Before long, they were feeling God more real than they ever had!   God was moving and working in their lives and community like never before.  Husbands started getting saved, coworkers, neighbors … all were coming to the Lord!  Children, aunts and uncles, siblings … were all being drawn by the Holy Spirit to be saved!

The numbers who came to pray kept increasing as more and more prayers were being answered and more and more of the unsaved were being converted.  People outside the church saw the dedication and concern of the Christians -and what was happening as a result- and flocked to church to see what was going on.  Preachers declared the Gospel message to packed church buildings and multitudes were saved and joined those in prayer for the unsaved.

Men, women, teenagers, children- all were driven to prayer as they saw what God was doing and better recognized the spiritually lost all around them.

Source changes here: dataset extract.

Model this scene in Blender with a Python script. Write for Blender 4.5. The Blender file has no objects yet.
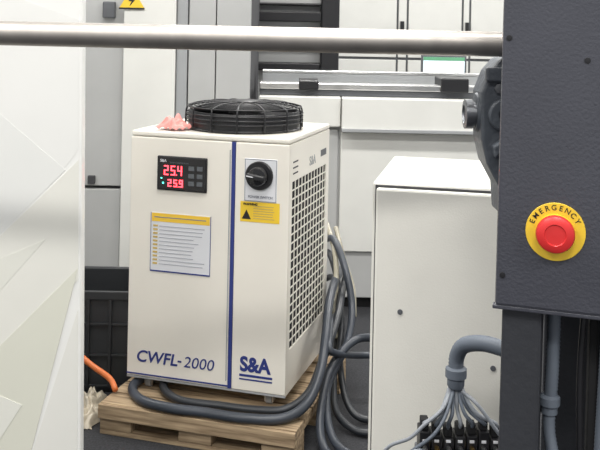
import bpy, math, random
from mathutils import Vector, Matrix
random.seed(4)
S=bpy.context.scene
C=bpy.context.collection

# ---------------------------------------------------------------- materials
def mat(name,col,rough=0.5,metal=0.0,var=0.06,scale=6.0,bump=0.0,bscale=80.0,emit=0.0,trans=0.0,coat=0.0):
    m=bpy.data.materials.new(name); m.use_nodes=True
    nt=m.node_tree; b=nt.nodes['Principled BSDF']
    tc=nt.nodes.new('ShaderNodeTexCoord')
    n=nt.nodes.new('ShaderNodeTexNoise'); n.inputs['Scale'].default_value=scale; n.inputs['Detail'].default_value=4
    nt.links.new(tc.outputs['Object'],n.inputs['Vector'])
    r=nt.nodes.new('ShaderNodeValToRGB')
    c=Vector(col)
    r.color_ramp.elements[0].position=0.3; r.color_ramp.elements[1].position=0.7
    r.color_ramp.elements[0].color=(*(c*(1-var)),1); r.color_ramp.elements[1].color=(*[min(1,k) for k in c*(1+var)],1)
    nt.links.new(n.outputs['Fac'],r.inputs['Fac']); nt.links.new(r.outputs['Color'],b.inputs['Base Color'])
    b.inputs['Roughness'].default_value=rough; b.inputs['Metallic'].default_value=metal
    b.inputs['Coat Weight'].default_value=coat; b.inputs['Coat Roughness'].default_value=.15
    if trans: b.inputs['Transmission Weight'].default_value=trans
    if emit:
        b.inputs['Emission Color'].default_value=(*col,1); b.inputs['Emission Strength'].default_value=emit
    if bump:
        n2=nt.nodes.new('ShaderNodeTexNoise'); n2.inputs['Scale'].default_value=bscale; n2.inputs['Detail'].default_value=3
        nt.links.new(tc.outputs['Object'],n2.inputs['Vector'])
        bp=nt.nodes.new('ShaderNodeBump'); bp.inputs['Strength'].default_value=bump; bp.inputs['Distance'].default_value=0.004
        nt.links.new(n2.outputs['Fac'],bp.inputs['Height']); nt.links.new(bp.outputs['Normal'],b.inputs['Normal'])
    return m
M_cream=mat('cream_powder_coat',(.80,.765,.69),.32,bump=.05,bscale=300,var=.02)
M_white=mat('white_powder_coat',(.72,.72,.685),.35,var=.03,bump=.05,bscale=250)
M_encl=mat('enclosure_coat',(.74,.725,.665),.33,var=.03,bump=.08,bscale=200)
M_grey=mat('light_grey_coat',(.44,.445,.44),.4,var=.03)
M_grey2=mat('mid_grey_coat',(.33,.34,.35),.4,var=.04)
M_wallw=mat('wall_paint',(.66,.68,.68),.6,var=.04,scale=1)
M_seam=mat('dark_seam',(.05,.05,.055),.7)
M_black=mat('black_plastic',(.012,.012,.014),.38)
M_blackm=mat('black_matte',(.010,.010,.011),.85)
M_gloss=mat('display_black',(.012,.012,.014),.12)
M_blue=mat('navy_print',(.025,.04,.20),.45,var=.02)
M_yel=mat('yellow_print',(.84,.57,.04),.45,var=.02)
M_orange=mat('orange_print',(.85,.55,.05),.5,var=.02)
M_paper=mat('label_paper',(.70,.71,.74),.5,var=.02)
M_ink=mat('label_ink',(.22,.23,.27),.6)
M_inky=mat('label_ink_ochre',(.55,.40,.12),.6)
M_red=mat('red_plastic',(.66,.03,.03),.35,var=.03)
M_led=mat('red_led',(1,.05,.07),.4,emit=5,var=0)
M_cyan=mat('cyan_led',(.1,.9,.7),.4,emit=2.5,var=0)
M_btn=mat('grey_button',(.10,.11,.12),.4)
M_steel=mat('brushed_steel',(.44,.41,.38),.48,metal=1,var=.10,scale=20)
M_steel2=mat('ground_steel',(.62,.62,.62),.3,metal=1,var=.15,scale=8)
M_steeld=mat('oiled_steel',(.28,.29,.31),.35,metal=1,var=.15,scale=20)
M_iron=mat('cast_iron_paint',(.075,.085,.10),.45,var=.2,bump=.6,bscale=60)
M_col=mat('charcoal_paint',(.052,.054,.068),.30,var=.08,bump=.3,bscale=160,coat=.45)
M_post=mat('dark_post_paint',(.030,.032,.038),.5,var=.1,bump=.2)
M_dgrey=mat('dark_grey_paint',(.10,.105,.115),.5,var=.1)
M_hose=mat('grey_blue_hose',(.036,.043,.056),.40,var=.15)
M_hose2=mat('dark_grey_hose',(.018,.021,.026),.42,var=.15)
M_cond=mat('conduit_grey',(.12,.14,.17),.45,var=.08)
M_clear=mat('clear_hose',(.46,.43,.34),.25,var=.12,scale=20,trans=.3)
M_orh=mat('orange_hose',(.62,.16,.04),.4)
M_cable=mat('cable_grey',(.27,.29,.32),.45)
M_brass=mat('brass',(.55,.38,.14),.3,metal=1)
M_pink=mat('pink_cloth',(.78,.32,.29),.9,var=.2,scale=40)
M_crate=mat('crate_plastic',(.025,.027,.030),.45)
M_screen=mat('screen_glow',(.75,.85,.9),.3,emit=.4)
M_tray=mat('white_panel_print',(.77,.77,.745),.3,var=.015)
M_green=mat('green_plastic',(.12,.36,.20),.5)

def wood():
    m=mat('pallet_wood',(.52,.34,.19),.8,var=.1)
    nt=m.node_tree
    tc=[n for n in nt.nodes if n.type=='TEX_COORD'][0]; b=nt.nodes['Principled BSDF']
    mp=nt.nodes.new('ShaderNodeMapping'); mp.inputs['Scale'].default_value=(3,40,40)
    nt.links.new(tc.outputs['Object'],mp.inputs['Vector'])
    n=nt.nodes.new('ShaderNodeTexNoise'); n.inputs['Scale'].default_value=2; n.inputs['Detail'].default_value=6
    nt.links.new(mp.outputs['Vector'],n.inputs['Vector'])
    r=nt.nodes.new('ShaderNodeValToRGB')
    r.color_ramp.elements[0].color=(.17,.115,.065,1); r.color_ramp.elements[1].color=(.47,.35,.22,1)
    r.color_ramp.elements[0].position=.3; r.color_ramp.elements[1].position=.68
    nt.links.new(n.outputs['Fac'],r.inputs['Fac']); nt.links.new(r.outputs['Color'],b.inputs['Base Color'])
    return m
M_wood=wood()
M_floor=mat('dark_carpet',(.030,.031,.035),.95,var=.5,scale=120,bump=.6,bscale=300)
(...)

Visitors to the area felt the presence of God so real, and took the dedication to pray which they found there home with them, where their church started praying daily, and God started moving and working in more places.

Whole communities felt the impact of the dedicated prayers of these people, and were shook to a saving knowledge of God.  Revival was spreading throughout the city, across the country, because a group of believers became dissatisfied and decided they had to do something about it no matter what the cost!

This story is one that was common place just before the great revivals in the United States broke out.  God used people who prayed to accomplish His will.  God brought a sense of dissatisfaction to those Christians and they had to do something about it, no matter what the cost.

So many people in the Church today have become satisfied with how things are. They’ve just accepted that many around them will be unsaved and live lives away from God. Many Christians have decided that they can’t do anything about the evil in their communities so have allowed themselves to become satisfied.

prayerI believe that God can do the same miraculous work today which He did during the Great Awakenings in the United States, if Christians will become dissatisfied and determine to see something done, no matter what the cost!  It starts with just a few Christians realizing that things need to change -that they must change; getting dissatisfied with the unsaved around them, in their families, in their communities then determining to pray, really pray, until something happens.

Are you satisfied?




4 comments on “From Dissatisfaction to Revival

  1. Christians pray for the USA, leaders, community and families. Pray, pray, and pray! What a message on the Great Awakening it is more applicable today than it ever was before. If America is going to change it starts with the Christian on his or her knees begging God for self- revival.

  2. These are intriguing thoughts, Daryl, and timely.

    I prefer the term “awakening” to revival. As a pastor friend of mine one says, to be revived, you first have to be “vived.” And there are so many who have never woken up in the first place, about 20% of the population, according to recent polls.

    Also, we speak of having a “revival” when we schedule 3-5 “special services” in the evening. Yet “awakening” emphasizes that this is God’s doing, not ours. We cannot schedule a “revival,” though we can pray for God’s Holy Spirit to convict of sin and move unbelievers closer to Him, preferably through not only prayers but the loving acts we show toward the lost.

    There’s another word we don’t use much anymore– “the lost,” yet it’s as biblical as the lost sheep, the lost coin, and the lost sons (Luke 15).

    Yeah, we’re pretty satisfied, unfortunately, filled up with all the wrong things and not knowing how empty we are.

    But I’ll cease and desist, before this becomes a sermon!

    • Greg,

      Thanks for your comments, much appreciated!

      I agree with you about the term “revival.” I cringe when I hear people/pastors say, “we have a revival scheduled for (such and such a date).” Sure, we hope and pray for revival, but all we can plan are the revival services.

    • I also agree about revival being for those who have at some point experienced life. However, I think that you’ll agree, that even during a “revival” of the Church, many and various “crisis events” can take place, including salvation.